In comparison Hurricanes Katrina, Harvey, Maria, Sandy and Irma combined cost $497 billion.

Russia has already shown they can take out large swaths of an electrical grid.

 

America's energy grid is probably the most vulnerable. And Russia has the patience to conduct long-term cyber reconnaissance. Millions of Texans lost their power when winter storm Uri hit the state and knocked out coal, natural gas and nuclear plants.

 

On December 23, 2015, the malware BlackEnergy was used against Ukraine and took out power to over 750,000 homes, shut down three power plant and two back-up plants and caused chaos and mass confusion for days.

Russia's fingerprints won't be directly tied to the attack. It will be blamed on unknown criminal actors that Russia will condemn while they proclaim that they too have been victimized by cyber attacks originating from the United States.

Control of the narrative is a Russian staple in cyber attacks.

Another vulnerable area ripe for targeting is our dependence on satellites. From GPS to communications to farming, the constellation of orbiting technology has long been an Achilles-heel for our military as well.

In November of 2021, Russia tested an anti-satellite weapon against one of their own decommissioned satellites. The result was a field debris that endangered the International Space Station.

GPS satellites provide information for farmers to map out their fields and harvest more efficiently. Emergency services like police, fire, and EMS, rely on GPS directions for a variety of public safety functions. Even the ability to hop in your car and fire up your favorite driving app would be rendered moot.

The biggest consumer of GPS data is the United States military. From unmanned aerial vehicles to smart bombs, to jet fighters and refueling tankers, to soldiers and Marines on the ground, access to accurate GPS data is a mission critical requirement.

Russian and China are actively developing and deploying technology to '…jam GPS and communications satellites.' From destroying satellites to interfering with them, our reliance on GPS is concerning.

Equally concerning is the prospect of a targeted electromagnetic pulse (EMP) attack. This type of attack would severely blind the eyes and ears of our intelligence collection capabilities.

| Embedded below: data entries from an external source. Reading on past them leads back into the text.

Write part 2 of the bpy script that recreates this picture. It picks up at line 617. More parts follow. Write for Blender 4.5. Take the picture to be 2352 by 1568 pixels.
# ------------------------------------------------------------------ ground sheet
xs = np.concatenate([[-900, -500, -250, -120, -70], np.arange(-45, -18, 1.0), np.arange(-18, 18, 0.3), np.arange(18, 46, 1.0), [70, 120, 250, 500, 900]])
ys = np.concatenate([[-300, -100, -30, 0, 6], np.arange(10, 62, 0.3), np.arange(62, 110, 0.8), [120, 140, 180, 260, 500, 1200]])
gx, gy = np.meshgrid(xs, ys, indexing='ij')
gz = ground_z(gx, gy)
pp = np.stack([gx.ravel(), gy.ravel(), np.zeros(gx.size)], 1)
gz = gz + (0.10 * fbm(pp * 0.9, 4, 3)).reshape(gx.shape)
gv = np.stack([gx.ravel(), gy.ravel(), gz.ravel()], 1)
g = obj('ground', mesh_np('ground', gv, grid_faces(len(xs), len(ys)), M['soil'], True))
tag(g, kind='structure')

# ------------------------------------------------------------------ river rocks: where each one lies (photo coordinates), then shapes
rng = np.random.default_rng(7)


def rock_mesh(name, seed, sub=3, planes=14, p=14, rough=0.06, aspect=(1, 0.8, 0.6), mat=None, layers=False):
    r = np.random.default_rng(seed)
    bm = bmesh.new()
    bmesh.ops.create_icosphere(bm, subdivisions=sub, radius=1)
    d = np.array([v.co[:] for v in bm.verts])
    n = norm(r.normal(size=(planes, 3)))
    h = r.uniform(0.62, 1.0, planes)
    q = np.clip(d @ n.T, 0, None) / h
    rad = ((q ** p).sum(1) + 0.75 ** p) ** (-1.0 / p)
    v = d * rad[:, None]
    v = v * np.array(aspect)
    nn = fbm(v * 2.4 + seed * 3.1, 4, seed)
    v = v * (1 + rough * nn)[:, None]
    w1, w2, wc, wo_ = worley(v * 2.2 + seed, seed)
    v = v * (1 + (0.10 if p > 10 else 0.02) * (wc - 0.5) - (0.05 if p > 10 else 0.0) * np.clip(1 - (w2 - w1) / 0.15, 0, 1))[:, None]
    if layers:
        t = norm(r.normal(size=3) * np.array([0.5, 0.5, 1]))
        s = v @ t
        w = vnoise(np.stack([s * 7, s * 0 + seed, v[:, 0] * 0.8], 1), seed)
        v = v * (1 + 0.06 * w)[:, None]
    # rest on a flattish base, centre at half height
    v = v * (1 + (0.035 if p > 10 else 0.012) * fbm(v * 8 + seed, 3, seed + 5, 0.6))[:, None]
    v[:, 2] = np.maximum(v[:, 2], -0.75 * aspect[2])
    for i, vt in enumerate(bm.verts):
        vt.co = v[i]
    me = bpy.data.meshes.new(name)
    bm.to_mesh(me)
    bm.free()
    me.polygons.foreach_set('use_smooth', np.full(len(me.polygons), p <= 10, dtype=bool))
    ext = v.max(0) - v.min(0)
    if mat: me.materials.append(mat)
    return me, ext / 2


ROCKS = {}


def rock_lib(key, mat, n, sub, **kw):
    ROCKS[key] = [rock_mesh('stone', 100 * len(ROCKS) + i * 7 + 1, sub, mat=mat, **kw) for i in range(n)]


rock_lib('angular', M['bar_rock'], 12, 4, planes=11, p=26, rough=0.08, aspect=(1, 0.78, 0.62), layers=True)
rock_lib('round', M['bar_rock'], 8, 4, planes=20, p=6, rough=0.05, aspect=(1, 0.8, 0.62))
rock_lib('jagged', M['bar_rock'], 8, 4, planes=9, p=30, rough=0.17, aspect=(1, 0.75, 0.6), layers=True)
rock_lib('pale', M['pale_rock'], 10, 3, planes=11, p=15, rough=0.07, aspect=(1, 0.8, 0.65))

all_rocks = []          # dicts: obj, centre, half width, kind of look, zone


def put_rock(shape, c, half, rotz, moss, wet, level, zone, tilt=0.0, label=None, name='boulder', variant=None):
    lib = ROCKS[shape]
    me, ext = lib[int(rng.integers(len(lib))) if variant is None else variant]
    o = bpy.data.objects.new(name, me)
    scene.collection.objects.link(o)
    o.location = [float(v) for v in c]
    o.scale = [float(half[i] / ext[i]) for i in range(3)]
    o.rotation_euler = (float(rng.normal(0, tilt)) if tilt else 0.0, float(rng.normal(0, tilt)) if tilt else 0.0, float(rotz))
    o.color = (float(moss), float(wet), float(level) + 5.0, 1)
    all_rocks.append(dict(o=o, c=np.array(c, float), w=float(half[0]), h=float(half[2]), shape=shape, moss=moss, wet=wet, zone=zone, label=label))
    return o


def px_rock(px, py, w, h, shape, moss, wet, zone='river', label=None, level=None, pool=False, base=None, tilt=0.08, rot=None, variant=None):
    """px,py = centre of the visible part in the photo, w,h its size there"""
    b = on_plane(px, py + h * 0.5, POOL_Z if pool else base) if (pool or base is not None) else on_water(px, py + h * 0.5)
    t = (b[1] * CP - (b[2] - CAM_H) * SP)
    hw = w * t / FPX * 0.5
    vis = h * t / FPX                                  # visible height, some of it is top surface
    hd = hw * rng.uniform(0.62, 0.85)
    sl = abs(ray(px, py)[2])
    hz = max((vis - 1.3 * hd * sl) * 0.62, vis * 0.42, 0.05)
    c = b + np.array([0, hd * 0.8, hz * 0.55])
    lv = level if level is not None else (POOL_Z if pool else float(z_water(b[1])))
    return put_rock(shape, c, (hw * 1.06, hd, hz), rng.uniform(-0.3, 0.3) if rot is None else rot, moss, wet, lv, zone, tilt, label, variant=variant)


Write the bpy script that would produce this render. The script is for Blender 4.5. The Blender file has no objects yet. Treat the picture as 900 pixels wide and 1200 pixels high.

A nuclear explosion at a high altitude would generate a mammoth electromagnetic pulse over 1000 miles that could fry every electronic component. What would happen to our power grid, for example?

According to a study by Oak Ridge National Labs, the collapse of our power system could impact 130 million Americans, require 4 to 10 years to fully recover and impose economic costs of $1 to $2 trillion.

The targets won't just be the continental United States, Alaska, or Hawaii.

It will include places where the United States has a military or intelligence presence. For example, Pine Gap in Australia. The loss of intelligence collection and analysis capabilities there would impact military operations against terrorism, prevent the used of drones, and lose our ability for early-warning detection of missile launches from Russia, China, Iran and North Korea for example.

The number of adversaries capable of conducting and EMP attack is growing, not diminishing. EMP attacks are included in the military doctrines of China, Russia, Iran and North Korea.

From Ireland to Iceland to Indonesia, Russia has been mapping out undersea cables that carry vital traffic for all types of commerce, banking, sensitive communications, and more.

Any threats to cut off Russia from the rest of the world could result in Russia cutting off the rest of the world as well.

There are additional targets for Russia and their cold war doctrine that are too numerous to mention in a single article.

However, another consequence of a disruption has become the dependency on technology the public and government have, and what happens when access is interrupted. A recent survey showed what might happen.

'The survey — commissioned by HMD Global, the home of Nokia phones, and conducted by OnePoll — found 55 percent of respondents believe running out of battery power is a 'nightmare scenario.' One in eight people claim that a dying battery actually gives them anxiety.'

Maybe this is the nightmare scenario that will get the attention that a new cold war deserves. We cannot afford to repeat the mistakes of the past.